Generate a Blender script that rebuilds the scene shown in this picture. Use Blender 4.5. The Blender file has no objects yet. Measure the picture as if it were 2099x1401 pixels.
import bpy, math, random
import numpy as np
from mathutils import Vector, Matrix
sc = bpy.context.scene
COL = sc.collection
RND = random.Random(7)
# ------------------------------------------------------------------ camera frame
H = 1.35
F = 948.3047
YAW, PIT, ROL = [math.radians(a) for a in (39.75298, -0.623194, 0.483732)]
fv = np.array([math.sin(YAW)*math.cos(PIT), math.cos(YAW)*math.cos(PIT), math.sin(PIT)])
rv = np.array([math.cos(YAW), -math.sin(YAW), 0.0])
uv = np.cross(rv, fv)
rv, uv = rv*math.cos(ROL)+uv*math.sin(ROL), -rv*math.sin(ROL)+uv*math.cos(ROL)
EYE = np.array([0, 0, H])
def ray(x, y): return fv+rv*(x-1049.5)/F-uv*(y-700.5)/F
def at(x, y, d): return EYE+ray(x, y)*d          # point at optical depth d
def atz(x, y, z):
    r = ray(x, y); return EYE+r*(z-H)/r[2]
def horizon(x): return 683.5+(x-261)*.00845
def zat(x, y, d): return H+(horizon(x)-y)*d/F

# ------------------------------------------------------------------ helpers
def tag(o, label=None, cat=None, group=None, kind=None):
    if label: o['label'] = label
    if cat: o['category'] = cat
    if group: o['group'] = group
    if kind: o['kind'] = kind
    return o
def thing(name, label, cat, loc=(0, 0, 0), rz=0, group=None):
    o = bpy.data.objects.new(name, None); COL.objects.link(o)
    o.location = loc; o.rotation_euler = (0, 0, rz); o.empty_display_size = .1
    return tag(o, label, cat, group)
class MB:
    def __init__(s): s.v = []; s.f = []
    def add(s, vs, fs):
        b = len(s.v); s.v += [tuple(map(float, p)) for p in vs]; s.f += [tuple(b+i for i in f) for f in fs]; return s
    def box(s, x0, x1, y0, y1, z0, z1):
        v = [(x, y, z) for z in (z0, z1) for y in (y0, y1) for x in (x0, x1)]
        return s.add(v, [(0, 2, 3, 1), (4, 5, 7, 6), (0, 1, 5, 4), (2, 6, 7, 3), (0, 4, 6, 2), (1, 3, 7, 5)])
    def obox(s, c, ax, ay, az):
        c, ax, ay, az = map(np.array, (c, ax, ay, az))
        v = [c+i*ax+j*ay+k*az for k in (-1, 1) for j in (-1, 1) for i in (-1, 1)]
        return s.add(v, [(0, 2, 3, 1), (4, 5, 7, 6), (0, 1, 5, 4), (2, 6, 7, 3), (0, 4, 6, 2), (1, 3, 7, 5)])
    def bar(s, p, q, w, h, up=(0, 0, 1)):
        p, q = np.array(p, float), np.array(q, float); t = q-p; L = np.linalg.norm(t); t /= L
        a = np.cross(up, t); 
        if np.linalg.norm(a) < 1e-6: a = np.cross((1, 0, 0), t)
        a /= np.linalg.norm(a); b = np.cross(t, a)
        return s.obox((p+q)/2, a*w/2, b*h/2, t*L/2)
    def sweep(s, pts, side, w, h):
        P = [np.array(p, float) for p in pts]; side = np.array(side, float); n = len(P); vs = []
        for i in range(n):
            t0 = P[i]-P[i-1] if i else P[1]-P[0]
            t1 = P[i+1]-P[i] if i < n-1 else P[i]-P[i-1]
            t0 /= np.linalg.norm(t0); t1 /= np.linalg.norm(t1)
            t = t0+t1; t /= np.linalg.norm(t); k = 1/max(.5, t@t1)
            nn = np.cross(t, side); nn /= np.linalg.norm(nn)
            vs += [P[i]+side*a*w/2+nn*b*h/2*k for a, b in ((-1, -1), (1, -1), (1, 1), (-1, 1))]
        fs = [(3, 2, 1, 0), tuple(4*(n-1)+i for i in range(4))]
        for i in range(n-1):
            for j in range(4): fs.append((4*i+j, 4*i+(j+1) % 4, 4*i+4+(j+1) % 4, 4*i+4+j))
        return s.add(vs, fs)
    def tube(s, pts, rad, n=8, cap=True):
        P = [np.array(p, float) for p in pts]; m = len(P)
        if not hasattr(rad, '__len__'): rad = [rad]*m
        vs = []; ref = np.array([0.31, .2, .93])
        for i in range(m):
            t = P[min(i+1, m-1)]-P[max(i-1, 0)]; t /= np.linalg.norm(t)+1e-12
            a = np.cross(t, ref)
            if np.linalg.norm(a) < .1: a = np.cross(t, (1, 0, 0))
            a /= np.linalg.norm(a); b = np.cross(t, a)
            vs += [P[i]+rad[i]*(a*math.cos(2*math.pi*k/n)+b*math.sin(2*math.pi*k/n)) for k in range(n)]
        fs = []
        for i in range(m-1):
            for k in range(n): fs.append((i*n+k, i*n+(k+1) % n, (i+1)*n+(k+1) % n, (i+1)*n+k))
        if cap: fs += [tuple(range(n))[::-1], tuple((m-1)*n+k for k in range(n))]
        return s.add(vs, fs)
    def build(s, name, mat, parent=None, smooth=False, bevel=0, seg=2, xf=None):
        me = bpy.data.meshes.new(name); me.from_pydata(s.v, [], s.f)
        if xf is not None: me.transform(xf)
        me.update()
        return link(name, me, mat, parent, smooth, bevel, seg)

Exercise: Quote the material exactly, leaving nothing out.

Task response:
Generate a Blender script that rebuilds the scene shown in this picture. Use Blender 4.5. The Blender file has no objects yet. Measure the picture as if it were 2099x1401 pixels.
import bpy, math, random
import numpy as np
from mathutils import Vector, Matrix
sc = bpy.context.scene
COL = sc.collection
RND = random.Random(7)
# ------------------------------------------------------------------ camera frame
H = 1.35
F = 948.3047
YAW, PIT, ROL = [math.radians(a) for a in (39.75298, -0.623194, 0.483732)]
fv = np.array([math.sin(YAW)*math.cos(PIT), math.cos(YAW)*math.cos(PIT), math.sin(PIT)])
rv = np.array([math.cos(YAW), -math.sin(YAW), 0.0])
uv = np.cross(rv, fv)
rv, uv = rv*math.cos(ROL)+uv*math.sin(ROL), -rv*math.sin(ROL)+uv*math.cos(ROL)
EYE = np.array([0, 0, H])
def ray(x, y): return fv+rv*(x-1049.5)/F-uv*(y-700.5)/F
def at(x, y, d): return EYE+ray(x, y)*d          # point at optical depth d
def atz(x, y, z):
    r = ray(x, y); return EYE+r*(z-H)/r[2]
def horizon(x): return 683.5+(x-261)*.00845
def zat(x, y, d): return H+(horizon(x)-y)*d/F

# ------------------------------------------------------------------ helpers
def tag(o, label=None, cat=None, group=None, kind=None):
    if label: o['label'] = label
    if cat: o['category'] = cat
    if group: o['group'] = group
    if kind: o['kind'] = kind
    return o
def thing(name, label, cat, loc=(0, 0, 0), rz=0, group=None):
    o = bpy.data.objects.new(name, None); COL.objects.link(o)
    o.location = loc; o.rotation_euler = (0, 0, rz); o.empty_display_size = .1
    return tag(o, label, cat, group)
class MB:
    def __init__(s): s.v = []; s.f = []
    def add(s, vs, fs):
        b = len(s.v); s.v += [tuple(map(float, p)) for p in vs]; s.f += [tuple(b+i for i in f) for f in fs]; return s
    def box(s, x0, x1, y0, y1, z0, z1):
        v = [(x, y, z) for z in (z0, z1) for y in (y0, y1) for x in (x0, x1)]
        return s.add(v, [(0, 2, 3, 1), (4, 5, 7, 6), (0, 1, 5, 4), (2, 6, 7, 3), (0, 4, 6, 2), (1, 3, 7, 5)])
    def obox(s, c, ax, ay, az):
        c, ax, ay, az = map(np.array, (c, ax, ay, az))
        v = [c+i*ax+j*ay+k*az for k in (-1, 1) for j in (-1, 1) for i in (-1, 1)]
        return s.add(v, [(0, 2, 3, 1), (4, 5, 7, 6), (0, 1, 5, 4), (2, 6, 7, 3), (0, 4, 6, 2), (1, 3, 7, 5)])
    def bar(s, p, q, w, h, up=(0, 0, 1)):
        p, q = np.array(p, float), np.array(q, float); t = q-p; L = np.linalg.norm(t); t /= L
        a = np.cross(up, t); 
        if np.linalg.norm(a) < 1e-6: a = np.cross((1, 0, 0), t)
        a /= np.linalg.norm(a); b = np.cross(t, a)
        return s.obox((p+q)/2, a*w/2, b*h/2, t*L/2)
    def sweep(s, pts, side, w, h):
        P = [np.array(p, float) for p in pts]; side = np.array(side, float); n = len(P); vs = []
        for i in range(n):
            t0 = P[i]-P[i-1] if i else P[1]-P[0]
            t1 = P[i+1]-P[i] if i < n-1 else P[i]-P[i-1]
            t0 /= np.linalg.norm(t0); t1 /= np.linalg.norm(t1)
            t = t0+t1; t /= np.linalg.norm(t); k = 1/max(.5, t@t1)
            nn = np.cross(t, side); nn /= np.linalg.norm(nn)
            vs += [P[i]+side*a*w/2+nn*b*h/2*k for a, b in ((-1, -1), (1, -1), (1, 1), (-1, 1))]
        fs = [(3, 2, 1, 0), tuple(4*(n-1)+i for i in range(4))]
        for i in range(n-1):
            for j in range(4): fs.append((4*i+j, 4*i+(j+1) % 4, 4*i+4+(j+1) % 4, 4*i+4+j))
        return s.add(vs, fs)
    def tube(s, pts, rad, n=8, cap=True):
        P = [np.array(p, float) for p in pts]; m = len(P)
        if not hasattr(rad, '__len__'): rad = [rad]*m
        vs = []; ref = np.array([0.31, .2, .93])
        for i in range(m):
            t = P[min(i+1, m-1)]-P[max(i-1, 0)]; t /= np.linalg.norm(t)+1e-12
            a = np.cross(t, ref)
            if np.linalg.norm(a) < .1: a = np.cross(t, (1, 0, 0))
            a /= np.linalg.norm(a); b = np.cross(t, a)
            vs += [P[i]+rad[i]*(a*math.cos(2*math.pi*k/n)+b*math.sin(2*math.pi*k/n)) for k in range(n)]
        fs = []
        for i in range(m-1):
            for k in range(n): fs.append((i*n+k, i*n+(k+1) % n, (i+1)*n+(k+1) % n, (i+1)*n+k))
        if cap: fs += [tuple(range(n))[::-1], tuple((m-1)*n+k for k in range(n))]
        return s.add(vs, fs)
    def build(s, name, mat, parent=None, smooth=False, bevel=0, seg=2, xf=None):
        me = bpy.data.meshes.new(name); me.from_pydata(s.v, [], s.f)
        if xf is not None: me.transform(xf)
        me.update()
        return link(name, me, mat, parent, smooth, bevel, seg)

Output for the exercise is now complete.